I’m coming up on my 10 year anniversary of moving to New York. That’s right. I am a New Yorker by choice, not birth. Maybe that’s why I’m so obsessed with this city. I spent years dreaming of moving here; planning, scheming, visualizing what it might be like. So to this day I still find myself looking up at the towering buildings at night or glancing bleary eyed out of a cab and saying to myself,

“I can’t believe I get to live here.”

No joke, this thought crosses my mind at least once a day. I think it when tourists ask me to take their photo at some shitty bar that I’ve just stumbled into with friends. For us it’s a place to stop because our feet hurt. For them it’s a moment worthy of preserving and sharing with friends at home. I think it when I walk home from a Broadway show that others have flown in from distant cities just to see. I think it while looking at people’s faces as they take in the Metropolitan Museum for the first time.

Of course, none of this would mean anything if it weren’t for the people of New York. New Yorkers are what give the city its incredible energy. Contrary to popular lore and tired Hollywood cliches, New Yorkers are not rude or heartless. We’re just in a hurry and don’t have time for bullshit. We won’t call you “sweetie” or “sugar”. And we sure as hell won’t tell you to drop by for a visit if we don’t really mean it. Have you seen the size of our apartments? There’s barely enough room for an extra roll of toilet paper, let alone your ass. No, we’ll meet you at the cafe on the corner.

But we’re happy to give directions to your hotel. We’re even happy to interrupt someone else giving directions to say they’re doing it wrong and offer an alternate route. There is a basic, work-a-day kindness that can only come from people who are surrounded by other people all day long. There’s nothing more comforting than sitting in a cafe with a roomful of fellow New Yorkers as we all clack away on our laptops, write in notebooks, listen to music, text friends and sip coffee. We are alone, but together. I never feel lonely here. I think there is a basic understanding that we’re all in this together. People look out for each other in very mundane but sweet ways. Complete strangers have helped me over a snow bank, silently walked up next to me and shared their umbrella in the rain, thrown a dollar my way when I didn’t have enough money at the grocery store. Better yet, New Yorkers are great at commiserating. You can almost guarantee if the line is too long at Duane Reade or the bus is stuck in traffic, someone will casually stretch out their upturned palm, nudge you a little and say, “Can you believe this?”

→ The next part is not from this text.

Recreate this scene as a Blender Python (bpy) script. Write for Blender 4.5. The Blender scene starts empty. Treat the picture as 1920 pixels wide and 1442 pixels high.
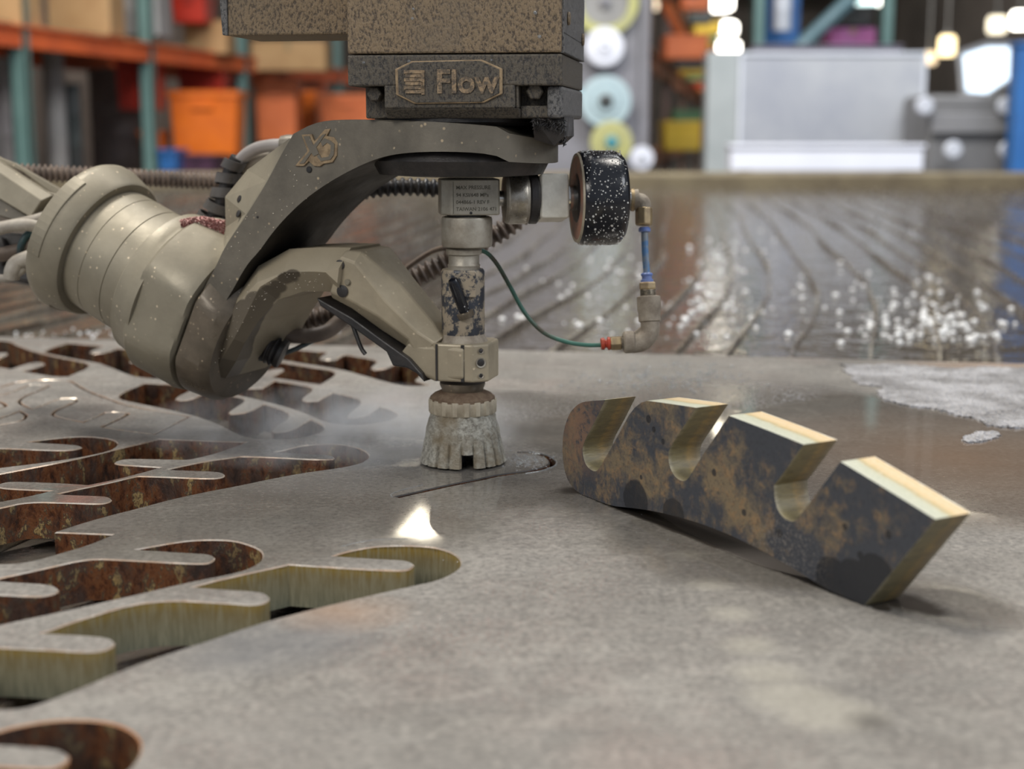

After 10 years of living here, I have a ton of funny and strange stories to tell. But there’s one in particular that I think really captures the New York spirit…

A couple of years ago, I planned a lunch hour birthday celebration for my friend Alison. The idea was to surprise her with some cake and lemonade in a little park near her office, just the two of us. Naturally, I wanted everything to look pretty by adding some decorations. So when I got to the park, various construction workers, office assistants and other midtown employees who were on their lunch breaks watched with amusement as I draped a small table with a pink table cloth and arranged flowers and birthday presents on it. They asked whose birthday it was and when she’d be arriving. There was an air of anticipation in the park as we waited for her.


The park manager descended upon the scene and barked out “No private parties!”
I said, “It’s not a party. It’s just two people.”
He said, “No private parties. You can’t have that table cloth or those flowers. Get rid of that stuff.”

Although disappointed, I was about to do as I was told when the whole park erupted in outrage.

One construction worker bellowed, “What the fuck do you care if she has a table cloth?”
Then a woman leaped up, ran over to the park manager and said, “You’re an asshole! She planned a nice thing for her friend. Why do you wanna ruin it?”
So then the park manager yelled back, “It’s none of your damn business! I wasn’t talking to you!”
Then all hell broke loose and everyone got in on it. I mean EVERYONE ganged up on the park manager. Some little old lady I hadn’t even noticed called him a “piece of shit.” It was a crazy scene. But amazingly, we worked out a compromise: no table cloth, but I could keep the flowers. By the time Alison arrived it had calmed down. Everyone wished her a happy birthday as if nothing had happened.

I’m pretty sure it’s because of stories like this that I say a silent prayer each time I go to my Cathedral.
No, I don’t mean St. Patrick’s Cathedral on 5th.
Not St. Bart’s on Park either.
Grand Central Terminal is my house of worship.
I walk through late at night and look at the ceiling, pick out my astrological sign and send up a prayer. I pray for success. I pray that someday I’ll live George Plimpton’s life. I pray for good health. But mostly I pray that I’ll never have to leave New York.


3 thoughts on “Ode to New York City: 10 Years On And Still In Love

  1. I without an ounce of uncertainty love this ode to New York! I can see its charm and your desire to live, truly live within its walls. I also felt a larger connection to my big city living. It’s a rare sense of understanding. The struggles & the triumphs. At least one (or more) has felt the same, making it easy to aid the fallen, collectively (ala park ranger) or individually (ala umbrella sharing).
    Your happiness is contagious. If we struggle to be comfortable with ourselves, comfort in who we ‘live’ with is a good compromise.